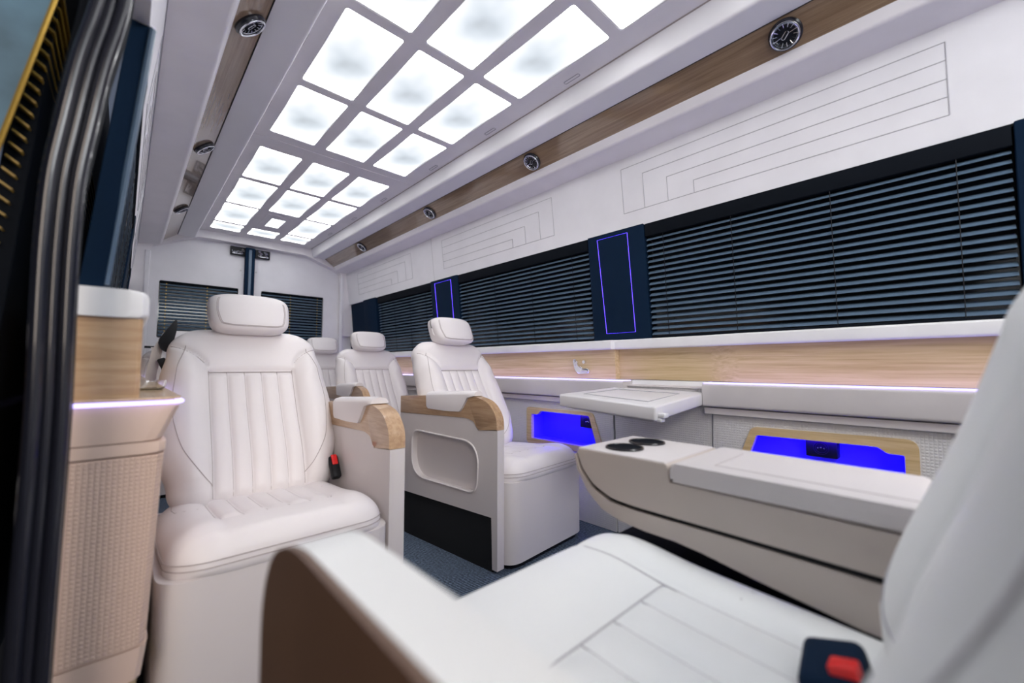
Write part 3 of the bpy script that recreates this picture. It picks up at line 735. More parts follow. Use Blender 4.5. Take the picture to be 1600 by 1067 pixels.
def make_back(parent, mat, ws=1.0, zbase=0.315, ybase=0.42, rec=26.0, HB=0.590, hd=True, x0=0.0, hoff=0.050, bend=0.02):
    ci = CI*ws
    yoke = 0.705*HB
    def W(v):
        q = v/HB
        pts = [(0, .196), (.12, .214), (.3, .240), (.5, .243), (.7, .232), (.85, .216), (1, .198)]
        w_ = pts[-1][1]
        for (a, wa), (b2, wb) in zip(pts, pts[1:]):
            if a <= q <= b2:
                t_ = (q-a)/(b2-a); t_ = t_*t_*(3-2*t_); w_ = wa+(wb-wa)*t_; break
        w_ *= ws
        rt, rb = 0.075, 0.05
        dt = HB-v
        if dt < rt: w_ -= rt-math.sqrt(max(0, rt*rt-(rt-dt)**2))
        if v < rb: w_ -= rb-math.sqrt(max(0, rb*rb-(rb-v)**2))
        return w_
    def yoke_v(c):
        a = abs(c)
        if a <= 0.5: return yoke
        return yoke + 0.17*HB*math.sqrt(min(1, (a-0.5)/0.47))
    def disp(c, u, v):
        d = 0.0
        a = abs(c); q = v/HB
        yv = yoke_v(c)
        if v < yv:
            if a < 0.5:
                f = (u/ci+1)/2*NCH; f -= math.floor(f)
                fade = min(1, (yoke-v)/0.02)*min(1, v/0.04)
                d += 0.0095*(1-abs(2*f-1)**3)*fade - 0.003
            else:
                t_ = (a-0.5)/0.5
                d += 0.034*math.sin(math.pi*min(1, t_*1.02))**0.7*min(1, max(0, (yv-v)/0.08))**0.6*min(1, 0.3+v/0.12)
        else:
            d += 0.004*min(1, (v-yv)/0.02)
        d += 0.014*math.exp(-((q-0.22)/0.18)**2) + 0.006*math.exp(-((q-0.85)/0.15)**2)
        d += gro(v-yv, 0.008, 0.006)
        if v < yoke and a > 0.48: d += gro((a-0.5)*0.25, 0.0045, 0.006)
        return d
    S, Bk, cc, vsl = pad_surface(W, HB, 0.045, 0.055, disp, ci=ci)
    a = math.radians(rec)
    up = Vector((0, math.sin(a), math.cos(a))); nr = Vector((0, -math.cos(a), math.sin(a)))
    org = Vector((x0, ybase, zbase))
    def xf(p):
        # slight backward curve at the top
        return org + Vector((p.x, 0, 0)) + up*p.y + nr*(p.z - bend*(p.y/HB)**2)
    o = link('backrest', build_pad(S, Bk, cc, vsl, xf), mat, parent, smooth=180)
    bm = bmesh.new()
    def line(cv, r_=0.0011, ex=-0.0002): add_tube(bm, [xf(S(c, v, ex)) for c, v in cv], r_, 5)
    line([(c/20*0.5, yoke) for c in range(-20, 21)], 0.0012, 0.0003)
    for s_ in (-1, 1):
        line([(s_*(0.5+0.46*(k/40)**2), yoke_v(0.5+0.46*(k/40)**2)) for k in range(41)], 0.0014, 0.0012)
        line([(s_*0.5, 0.03+(yoke-0.03)*k/30) for k in range(31)], 0.0013, 0.0006)
        line([(s_*(0.5+p.x), p.y*HB) for p in smooth_path([Vector(q) for q in ((0.28, .86, 0), (.33, .76, 0), (.355, .66, 0), (.36, .55, 0), (.345, .44, 0), (.30, .32, 0), (.22, .22, 0), (.12, .15, 0), (.0, .105, 0))], 8)], 0.0011, 0.0004)
    for k in range(1, NCH):
        c = (-0.5+k/NCH); line([(c, 0.02+(yoke-0.02)*j/30) for j in range(31)], 0.0009)
    link('stitching', bm, M['thread'] if mat is M['leather'] else M['thread_pale'], o)
    # headrest
    if hd:
        cpos = org + up*(HB+0.030) + nr*hoff
        bm = bmesh.new(); N_ = 14
        hx, hy, hz = 0.124*ws, 0.056, 0.070
        def sb(p, pw=4.2):
            r_ = (abs(p[0])**pw+abs(p[1])**pw+abs(p[2])**pw)**(-1.0/pw); return [q*r_ for q in p]
        grid = {}
        def hv(p):
            x_, y_, z_ = sb(p)
            tz = (1-z_)/2      # 0 at top, 1 at bottom
            X = hx*x_*(1.0-0.10*tz); Z = hz*z_; Yf = hy*y_
            Yf += -0.012*(1-x_*x_)*(1 if y_ < 0 else 0) - 0.016*tz + (0.028*(1-tz) if y_ < 0 else 0)
            return Vector((X, Yf, Z))
        hrot = Matrix.Rotation(math.radians(-10), 3, 'X')
        faces_ = []
        for ax in range(3):
            for sg in (-1, 1):
                g = []
                for i in range(N_+1):
                    row = []
                    for j in range(N_+1):
                        p = [0, 0, 0]; p[ax] = sg; p[(ax+1) % 3] = -1+2*i/N_; p[(ax+2) % 3] = -1+2*j/N_
                        row.append(bm.verts.new(cpos + hrot @ hv(p)))
                    g.append(row)
                for i in range(N_):
                    for j in range(N_): bm.faces.new((g[i][j], g[i+1][j], g[i+1][j+1], g[i][j+1]))
        bmesh.ops.remove_doubles(bm, verts=bm.verts, dist=1e-5)
        ho = link('headrest', bm, mat, parent, smooth=180)
        bm = bmesh.new()
        lp = [(-.86, .80), (-.93, 0), (-.86, -.72), (-.6, -.80), (0, -.82), (.6, -.80), (.86, -.72), (.93, 0), (.86, .80)]
        pts = []
        for (a0, b0), (a1, b1) in zip(lp, lp[1:]):
            for k in range(5):
                t_ = k/5; pts.append((a0+(a1-a0)*t_, b0+(b1-b0)*t_))
        add_tube(bm, [cpos + hrot @ (hv((px_, -1, pz_))+Vector((0, -0.0002, 0))) for px_, pz_ in pts], 0.0010, 5)
        add_tube(bm, [cpos + hrot @ (hv((px_*1.06, -1, pz_*1.08 if pz_ < 0.5 else pz_))+Vector((0, -0.0002, 0))) for px_, pz_ in pts], 0.0010, 5)
        link('stitching', bm, M['thread'], ho)
        bm = bmesh.new()
        for sx in (-0.05, 0.05): add_tube(bm, [org+up*(HB-0.03)+nr*0.01+Vector((sx, 0, 0)), cpos+Vector((sx, 0.01, -0.02))], 0.006, 8)
        link('headrest_post', bm, M['chrome'], parent)
    return o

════

Omitting all images, print the listing exactly.

Write part 3 of the bpy script that recreates this picture. It picks up at line 735. More parts follow. Use Blender 4.5. Take the picture to be 1600 by 1067 pixels.
def make_back(parent, mat, ws=1.0, zbase=0.315, ybase=0.42, rec=26.0, HB=0.590, hd=True, x0=0.0, hoff=0.050, bend=0.02):
    ci = CI*ws
    yoke = 0.705*HB
    def W(v):
        q = v/HB
        pts = [(0, .196), (.12, .214), (.3, .240), (.5, .243), (.7, .232), (.85, .216), (1, .198)]
        w_ = pts[-1][1]
        for (a, wa), (b2, wb) in zip(pts, pts[1:]):
            if a <= q <= b2:
                t_ = (q-a)/(b2-a); t_ = t_*t_*(3-2*t_); w_ = wa+(wb-wa)*t_; break
        w_ *= ws
        rt, rb = 0.075, 0.05
        dt = HB-v
        if dt < rt: w_ -= rt-math.sqrt(max(0, rt*rt-(rt-dt)**2))
        if v < rb: w_ -= rb-math.sqrt(max(0, rb*rb-(rb-v)**2))
        return w_
    def yoke_v(c):
        a = abs(c)
        if a <= 0.5: return yoke
        return yoke + 0.17*HB*math.sqrt(min(1, (a-0.5)/0.47))
    def disp(c, u, v):
        d = 0.0
        a = abs(c); q = v/HB
        yv = yoke_v(c)
        if v < yv:
            if a < 0.5:
                f = (u/ci+1)/2*NCH; f -= math.floor(f)
                fade = min(1, (yoke-v)/0.02)*min(1, v/0.04)
                d += 0.0095*(1-abs(2*f-1)**3)*fade - 0.003
            else:
                t_ = (a-0.5)/0.5
                d += 0.034*math.sin(math.pi*min(1, t_*1.02))**0.7*min(1, max(0, (yv-v)/0.08))**0.6*min(1, 0.3+v/0.12)
        else:
            d += 0.004*min(1, (v-yv)/0.02)
        d += 0.014*math.exp(-((q-0.22)/0.18)**2) + 0.006*math.exp(-((q-0.85)/0.15)**2)
        d += gro(v-yv, 0.008, 0.006)
        if v < yoke and a > 0.48: d += gro((a-0.5)*0.25, 0.0045, 0.006)
        return d
    S, Bk, cc, vsl = pad_surface(W, HB, 0.045, 0.055, disp, ci=ci)
    a = math.radians(rec)
    up = Vector((0, math.sin(a), math.cos(a))); nr = Vector((0, -math.cos(a), math.sin(a)))
    org = Vector((x0, ybase, zbase))
    def xf(p):
        # slight backward curve at the top
        return org + Vector((p.x, 0, 0)) + up*p.y + nr*(p.z - bend*(p.y/HB)**2)
    o = link('backrest', build_pad(S, Bk, cc, vsl, xf), mat, parent, smooth=180)
    bm = bmesh.new()
    def line(cv, r_=0.0011, ex=-0.0002): add_tube(bm, [xf(S(c, v, ex)) for c, v in cv], r_, 5)
    line([(c/20*0.5, yoke) for c in range(-20, 21)], 0.0012, 0.0003)
    for s_ in (-1, 1):
        line([(s_*(0.5+0.46*(k/40)**2), yoke_v(0.5+0.46*(k/40)**2)) for k in range(41)], 0.0014, 0.0012)
        line([(s_*0.5, 0.03+(yoke-0.03)*k/30) for k in range(31)], 0.0013, 0.0006)
        line([(s_*(0.5+p.x), p.y*HB) for p in smooth_path([Vector(q) for q in ((0.28, .86, 0), (.33, .76, 0), (.355, .66, 0), (.36, .55, 0), (.345, .44, 0), (.30, .32, 0), (.22, .22, 0), (.12, .15, 0), (.0, .105, 0))], 8)], 0.0011, 0.0004)
    for k in range(1, NCH):
        c = (-0.5+k/NCH); line([(c, 0.02+(yoke-0.02)*j/30) for j in range(31)], 0.0009)
    link('stitching', bm, M['thread'] if mat is M['leather'] else M['thread_pale'], o)
    # headrest
    if hd:
        cpos = org + up*(HB+0.030) + nr*hoff
        bm = bmesh.new(); N_ = 14
        hx, hy, hz = 0.124*ws, 0.056, 0.070
        def sb(p, pw=4.2):
            r_ = (abs(p[0])**pw+abs(p[1])**pw+abs(p[2])**pw)**(-1.0/pw); return [q*r_ for q in p]
        grid = {}
        def hv(p):
            x_, y_, z_ = sb(p)
            tz = (1-z_)/2      # 0 at top, 1 at bottom
            X = hx*x_*(1.0-0.10*tz); Z = hz*z_; Yf = hy*y_
            Yf += -0.012*(1-x_*x_)*(1 if y_ < 0 else 0) - 0.016*tz + (0.028*(1-tz) if y_ < 0 else 0)
            return Vector((X, Yf, Z))
        hrot = Matrix.Rotation(math.radians(-10), 3, 'X')
        faces_ = []
        for ax in range(3):
            for sg in (-1, 1):
                g = []
                for i in range(N_+1):
                    row = []
                    for j in range(N_+1):
                        p = [0, 0, 0]; p[ax] = sg; p[(ax+1) % 3] = -1+2*i/N_; p[(ax+2) % 3] = -1+2*j/N_
                        row.append(bm.verts.new(cpos + hrot @ hv(p)))
                    g.append(row)
                for i in range(N_):
                    for j in range(N_): bm.faces.new((g[i][j], g[i+1][j], g[i+1][j+1], g[i][j+1]))
        bmesh.ops.remove_doubles(bm, verts=bm.verts, dist=1e-5)
        ho = link('headrest', bm, mat, parent, smooth=180)
        bm = bmesh.new()
        lp = [(-.86, .80), (-.93, 0), (-.86, -.72), (-.6, -.80), (0, -.82), (.6, -.80), (.86, -.72), (.93, 0), (.86, .80)]
        pts = []
        for (a0, b0), (a1, b1) in zip(lp, lp[1:]):
            for k in range(5):
                t_ = k/5; pts.append((a0+(a1-a0)*t_, b0+(b1-b0)*t_))
        add_tube(bm, [cpos + hrot @ (hv((px_, -1, pz_))+Vector((0, -0.0002, 0))) for px_, pz_ in pts], 0.0010, 5)
        add_tube(bm, [cpos + hrot @ (hv((px_*1.06, -1, pz_*1.08 if pz_ < 0.5 else pz_))+Vector((0, -0.0002, 0))) for px_, pz_ in pts], 0.0010, 5)
        link('stitching', bm, M['thread'], ho)
        bm = bmesh.new()
        for sx in (-0.05, 0.05): add_tube(bm, [org+up*(HB-0.03)+nr*0.01+Vector((sx, 0, 0)), cpos+Vector((sx, 0.01, -0.02))], 0.006, 8)
        link('headrest_post', bm, M['chrome'], parent)
    return o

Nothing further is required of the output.